In regards to the quote. I don't know who said it and if you want real honesty, I really don't care who said it.
There will never be communism in American because there are too many people out there that equate it with the totalitarian regimes of Lenin and Stalin (even though they were no more totalitarian than our government has been post-WW2).
And as it has already been said before. We in American already have small doses of socialism. Is the postal service privately funded? No.
right... i forgot you don't want to be confused by facts and history just a cleverly woven tale of how America is responsible for everything thugs and nazi's and communists have done througout time.
If not for America, the world would simply be candies and flowers huh otter?
I like facts. Facts are great. As long as they aren't made up. Which, of course, would not make them facts.
The world would not be candies and flowers at all. I am just saying that the United States certainly is not helping the situation. And you are right Red. YOU are about to make a breakthrough here!

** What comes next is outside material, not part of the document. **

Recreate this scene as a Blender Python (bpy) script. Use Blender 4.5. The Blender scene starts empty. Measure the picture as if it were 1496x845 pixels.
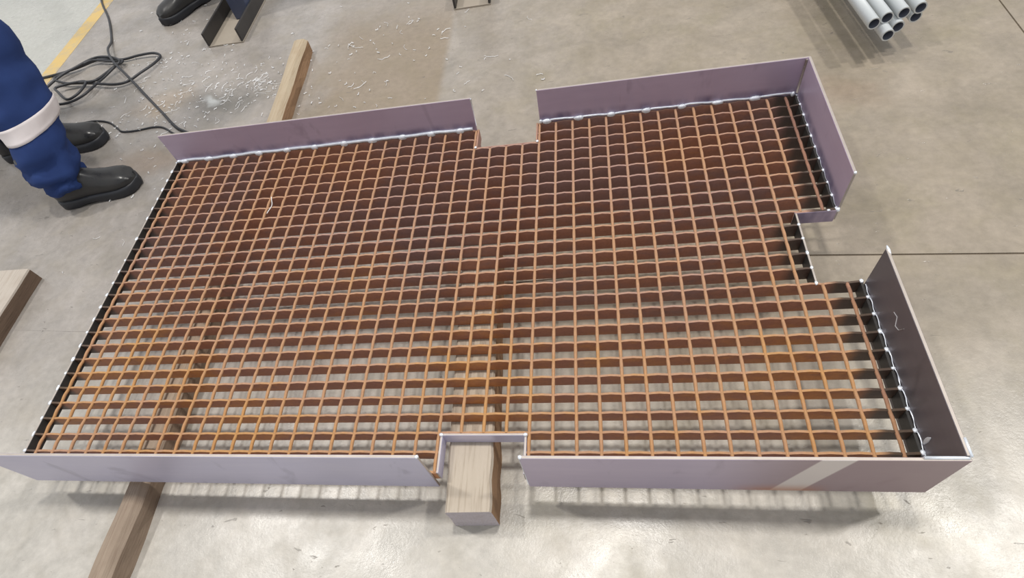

American is indirectly, if not directly, responsible for a great deal of the current global political climate.
okay then... so if (as you claim) the US is actually responsible for the brutality and corrupt governments in North Korea, Iran, Venezuela, Cuba and anyone else you wanna throw in there... then it is the US that should lead the way in cleaning up those rats nests... that we created of course.
Now, do you change those governments by sending them candy and flowers and asking them to pretty please step down and change their entire power structure...
or simply ignore the countries that are actively planning your death and destruction of everything you hold dear...
or my good friend otter, do we take them on and defeat them, liberate their people as we have done throughout our history and let them prosper on a path where they govern themselves?
If you choose to not defend our country until AFTER we are attacked (again) then in reality it would be just like NOT choosing to take the life of a murderer in your own home when you had the power to do so but didn't and let your wife and/or children die while you stood there and waited till after such to then just call the police.
Is that what you would do otter? A murderer is going to kill your loved ones and by some strange miracle you are standing in a position to take out the killer before he kills your family... What do you do hotshot?
Pick up the phone knowing it will be too late or do you pull the trigger?
Is that the breakthrough you were looking for?
No Red. You are under the false assumption that the countries of North Korea, Iran, Venezuela and Cuba are out to get us just for the sheer joy of it.
No, we have lost their respect and they are not our allies because in some way we have wronged them or their allies. It is that simple.
Maybe the United States government should one, apologize for whatever actions it has taken against said governments and somehow or another repair the damage to our reputation; and two, take responsibility for our actions and not blame everybody but ourselves for the state of international affairs.
No country (that is, a nation) is "actively planning" our death and destruction.
You are under another false assumption that many of the people we have "liberated" (your words not mine) wanted to to "liberated." Review your history. There are many governments that were democratically-elected, that is, they were voted in by the people that we "liberated," that we decided did not need to be in power and overthrew them through military aid or direct intervention.
None of this has to do with defending our own country.
so do you pull the trigger or not otter... c'mon man your families life is at stake here and you are debating about what to do... shoot to kill or call the funeral home for your loved ones... make a decision.
I think there is a third option. I think if I have the power to take a life than I would also have the power to disarm the assailant. In which I would do so.
But in the first place, I don't really see how this question is relavant to the topic. These analogies of yours are not working. They are at all the same thing.